Here are some recent LED sales successes:

1)      New England classrooms light up with LED

Babson College, in Wellesley, Massachusettes, renovates several older classrooms each summer, and last summer’s projects included the college’s first use of LED lighting for ambient illumination. The solution selected was Lithonia Lighting’s RTLED system.

“We focused on two 760-square-foot classrooms in Babson Hall and completley upgraded them,” said C. J. Smith, Babson’s capital projects manager.

The classrooms feature 24 RTLED fixtures that produce up to 50% energy savings while delivering quality lighting performance.
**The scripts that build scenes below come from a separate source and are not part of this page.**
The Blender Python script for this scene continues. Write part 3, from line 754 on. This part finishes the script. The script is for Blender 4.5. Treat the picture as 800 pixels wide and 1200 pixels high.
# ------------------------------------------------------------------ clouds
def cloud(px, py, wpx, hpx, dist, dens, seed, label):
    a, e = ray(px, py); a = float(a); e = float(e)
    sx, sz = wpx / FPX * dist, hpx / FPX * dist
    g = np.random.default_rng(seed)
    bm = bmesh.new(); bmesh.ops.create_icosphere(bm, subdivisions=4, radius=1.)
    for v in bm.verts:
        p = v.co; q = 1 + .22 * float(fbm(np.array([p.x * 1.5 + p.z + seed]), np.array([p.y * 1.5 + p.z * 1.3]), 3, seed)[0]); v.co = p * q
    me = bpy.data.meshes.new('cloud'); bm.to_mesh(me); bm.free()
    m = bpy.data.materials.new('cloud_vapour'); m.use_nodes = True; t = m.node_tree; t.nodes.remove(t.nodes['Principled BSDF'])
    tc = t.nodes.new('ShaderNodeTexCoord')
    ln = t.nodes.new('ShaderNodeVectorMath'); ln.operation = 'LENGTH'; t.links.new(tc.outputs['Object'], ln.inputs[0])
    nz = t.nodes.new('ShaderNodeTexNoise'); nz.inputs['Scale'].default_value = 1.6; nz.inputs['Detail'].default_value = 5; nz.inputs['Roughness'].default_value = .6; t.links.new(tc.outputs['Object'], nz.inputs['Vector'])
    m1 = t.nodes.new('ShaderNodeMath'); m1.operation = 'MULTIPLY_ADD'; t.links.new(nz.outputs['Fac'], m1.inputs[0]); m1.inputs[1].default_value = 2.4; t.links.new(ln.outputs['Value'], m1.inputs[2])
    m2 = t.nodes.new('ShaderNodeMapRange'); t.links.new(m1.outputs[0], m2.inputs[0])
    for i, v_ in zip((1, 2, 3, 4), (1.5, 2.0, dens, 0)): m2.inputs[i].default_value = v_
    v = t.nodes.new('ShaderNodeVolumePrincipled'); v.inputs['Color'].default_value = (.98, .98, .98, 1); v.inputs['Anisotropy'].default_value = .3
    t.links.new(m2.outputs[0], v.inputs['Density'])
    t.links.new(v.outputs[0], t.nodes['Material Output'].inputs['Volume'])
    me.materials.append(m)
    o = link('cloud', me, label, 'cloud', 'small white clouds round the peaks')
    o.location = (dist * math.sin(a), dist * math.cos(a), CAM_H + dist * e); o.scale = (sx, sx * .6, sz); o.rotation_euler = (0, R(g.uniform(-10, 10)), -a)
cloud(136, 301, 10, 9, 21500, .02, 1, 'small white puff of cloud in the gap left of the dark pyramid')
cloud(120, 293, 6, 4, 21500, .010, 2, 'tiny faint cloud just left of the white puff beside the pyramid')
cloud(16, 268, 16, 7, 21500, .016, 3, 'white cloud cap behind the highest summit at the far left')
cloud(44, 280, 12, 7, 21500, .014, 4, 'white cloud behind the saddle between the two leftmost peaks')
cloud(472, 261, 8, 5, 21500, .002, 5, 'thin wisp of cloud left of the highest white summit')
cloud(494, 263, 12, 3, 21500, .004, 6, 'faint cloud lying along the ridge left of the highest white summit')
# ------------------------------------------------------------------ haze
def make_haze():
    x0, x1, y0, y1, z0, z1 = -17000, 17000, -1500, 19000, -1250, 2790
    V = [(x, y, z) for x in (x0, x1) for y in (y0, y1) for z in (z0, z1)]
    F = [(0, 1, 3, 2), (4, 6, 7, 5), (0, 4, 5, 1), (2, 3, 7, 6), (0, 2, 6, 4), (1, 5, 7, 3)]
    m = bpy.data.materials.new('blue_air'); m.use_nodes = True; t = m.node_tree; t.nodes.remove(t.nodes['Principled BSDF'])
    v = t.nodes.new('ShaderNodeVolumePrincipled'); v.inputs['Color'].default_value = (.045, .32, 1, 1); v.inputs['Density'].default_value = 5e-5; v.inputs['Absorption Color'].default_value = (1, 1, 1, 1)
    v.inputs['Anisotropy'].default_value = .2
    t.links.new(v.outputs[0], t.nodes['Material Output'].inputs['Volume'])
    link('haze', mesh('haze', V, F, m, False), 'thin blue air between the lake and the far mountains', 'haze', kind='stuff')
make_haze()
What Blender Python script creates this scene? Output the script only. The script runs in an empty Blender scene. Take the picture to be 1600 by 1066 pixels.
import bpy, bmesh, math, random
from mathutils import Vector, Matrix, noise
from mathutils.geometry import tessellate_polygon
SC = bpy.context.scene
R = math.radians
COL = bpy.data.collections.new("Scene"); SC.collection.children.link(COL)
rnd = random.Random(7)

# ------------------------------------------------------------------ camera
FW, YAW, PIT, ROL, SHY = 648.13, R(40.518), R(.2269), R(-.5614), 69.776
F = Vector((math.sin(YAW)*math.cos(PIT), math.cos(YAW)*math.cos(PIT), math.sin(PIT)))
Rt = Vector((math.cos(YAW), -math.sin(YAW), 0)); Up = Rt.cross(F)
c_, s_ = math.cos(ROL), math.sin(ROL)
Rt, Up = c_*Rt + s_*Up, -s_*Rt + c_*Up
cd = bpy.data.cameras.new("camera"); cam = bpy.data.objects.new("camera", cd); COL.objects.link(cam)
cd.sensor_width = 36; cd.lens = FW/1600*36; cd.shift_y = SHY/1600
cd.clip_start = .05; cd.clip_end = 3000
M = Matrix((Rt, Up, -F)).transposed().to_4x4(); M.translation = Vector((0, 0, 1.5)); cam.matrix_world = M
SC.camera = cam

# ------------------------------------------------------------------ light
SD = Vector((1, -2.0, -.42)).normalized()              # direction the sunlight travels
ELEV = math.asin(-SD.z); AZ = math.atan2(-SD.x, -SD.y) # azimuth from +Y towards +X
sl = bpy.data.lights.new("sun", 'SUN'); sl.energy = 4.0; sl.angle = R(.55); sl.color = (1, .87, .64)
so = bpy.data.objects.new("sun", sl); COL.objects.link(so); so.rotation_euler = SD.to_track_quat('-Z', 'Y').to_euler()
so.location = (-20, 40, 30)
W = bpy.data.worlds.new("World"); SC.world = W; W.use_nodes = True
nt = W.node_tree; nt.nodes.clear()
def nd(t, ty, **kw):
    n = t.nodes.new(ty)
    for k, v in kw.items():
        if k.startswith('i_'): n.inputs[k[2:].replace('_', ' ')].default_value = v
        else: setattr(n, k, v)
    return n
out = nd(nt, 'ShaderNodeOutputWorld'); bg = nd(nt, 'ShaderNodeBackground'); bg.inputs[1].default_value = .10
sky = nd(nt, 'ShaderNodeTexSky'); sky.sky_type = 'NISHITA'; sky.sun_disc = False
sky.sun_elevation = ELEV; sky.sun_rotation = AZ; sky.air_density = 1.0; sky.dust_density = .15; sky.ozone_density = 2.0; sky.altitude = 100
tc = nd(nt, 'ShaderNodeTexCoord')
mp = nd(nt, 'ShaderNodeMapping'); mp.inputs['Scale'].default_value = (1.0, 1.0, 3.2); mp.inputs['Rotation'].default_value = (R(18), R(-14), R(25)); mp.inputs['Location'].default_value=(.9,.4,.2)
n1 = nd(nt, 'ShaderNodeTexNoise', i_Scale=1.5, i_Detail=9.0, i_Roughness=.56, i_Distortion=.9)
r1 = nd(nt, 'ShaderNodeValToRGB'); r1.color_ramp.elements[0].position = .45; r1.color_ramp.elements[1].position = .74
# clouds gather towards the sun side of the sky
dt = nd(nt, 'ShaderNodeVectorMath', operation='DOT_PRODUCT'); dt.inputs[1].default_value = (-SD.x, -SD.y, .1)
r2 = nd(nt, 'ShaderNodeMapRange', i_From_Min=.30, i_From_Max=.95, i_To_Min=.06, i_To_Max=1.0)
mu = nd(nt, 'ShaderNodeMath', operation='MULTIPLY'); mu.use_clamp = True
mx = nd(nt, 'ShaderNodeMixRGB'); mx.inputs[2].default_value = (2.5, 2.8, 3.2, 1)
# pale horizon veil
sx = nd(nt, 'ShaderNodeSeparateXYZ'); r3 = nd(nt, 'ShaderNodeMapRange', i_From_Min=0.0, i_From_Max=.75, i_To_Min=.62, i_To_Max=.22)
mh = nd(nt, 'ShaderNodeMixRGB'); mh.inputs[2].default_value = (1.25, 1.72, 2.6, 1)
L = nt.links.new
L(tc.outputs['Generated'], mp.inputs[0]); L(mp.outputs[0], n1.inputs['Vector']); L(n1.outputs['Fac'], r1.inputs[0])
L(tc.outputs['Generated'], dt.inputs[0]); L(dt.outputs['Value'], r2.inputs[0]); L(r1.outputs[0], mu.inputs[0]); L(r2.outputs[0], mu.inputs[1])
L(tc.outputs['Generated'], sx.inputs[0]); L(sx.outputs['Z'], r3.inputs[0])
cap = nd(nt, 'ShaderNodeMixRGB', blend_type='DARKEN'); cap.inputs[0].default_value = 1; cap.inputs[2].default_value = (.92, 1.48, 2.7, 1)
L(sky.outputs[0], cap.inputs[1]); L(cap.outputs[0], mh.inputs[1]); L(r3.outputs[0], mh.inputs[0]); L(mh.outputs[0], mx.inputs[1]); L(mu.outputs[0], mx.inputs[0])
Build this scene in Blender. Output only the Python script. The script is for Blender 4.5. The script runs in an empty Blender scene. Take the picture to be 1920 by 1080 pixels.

Of critical importance to Babson’s team is the promise of a significant reduction in maintenance costs thanks to the RTLED system’s 50,000-hour rated system life without changing lamps or ballasts.

“We were immediately pleased with the color temperature and controllability of the RTLED systems,” said associate vice president Shelley Kaplan who had previously not been satisified with the color temperatures and fixture dimensions of other LED systems.

“This is the first system we evaluated that had the ability to replace our T8 fluorescents and truly deliver on the promise of LEDs,” said Kaplan. “If LED lighting can deliver the levels of useful life anticipated – which could be as many as 10-15 years – the reduced demand for labor required to maintain the fixtures will in and of itself prove their value.”

2)      LED Lighting brightens garage in Dixie

The design-build developer selected to construct an $8 million, 920-space parking garage adjecent to the Auburn University campus in Auburn, Alabama also turned to an LED lighting solution for the North Park Parking Deck.

The Auburn project was not only the city’s largest-ever privately built infrastructure, but also the first garage project completed by construction firm Donald H. Allen Development, Inc. to use LED lighting. Don Allen, president of the design-build firm, led the construction project that settled on the installation of 214 PGL7 LED luminaires, as well as other Kim Lighting products.

The development team conducted a payback analysis on the newly developed patent-pending PGL7 LED fixtures available from Kim Lighting, a pioneer in parking structure lighting.

 “The industry standard is metal halide, but for a lot of other reasons we went with LED, which offered a very promising cost-benefit curve,” said project leader Greg Darden.

While the LED fixtures had a higher initial cost, the LED system carries a 5-year warranty with light source life rated to last more than 50,000 hours, as compared to only 10,000 to 24,000 hours rated for comparable high-intensity discharge (HID) luminaires such as metal halide and high-pressure sodium.

The decision was based on the greater energy efficieny and longer life of the LED system which would reduce daytime electrical consumption by nearly 45% and nightime consumption by more than 50%.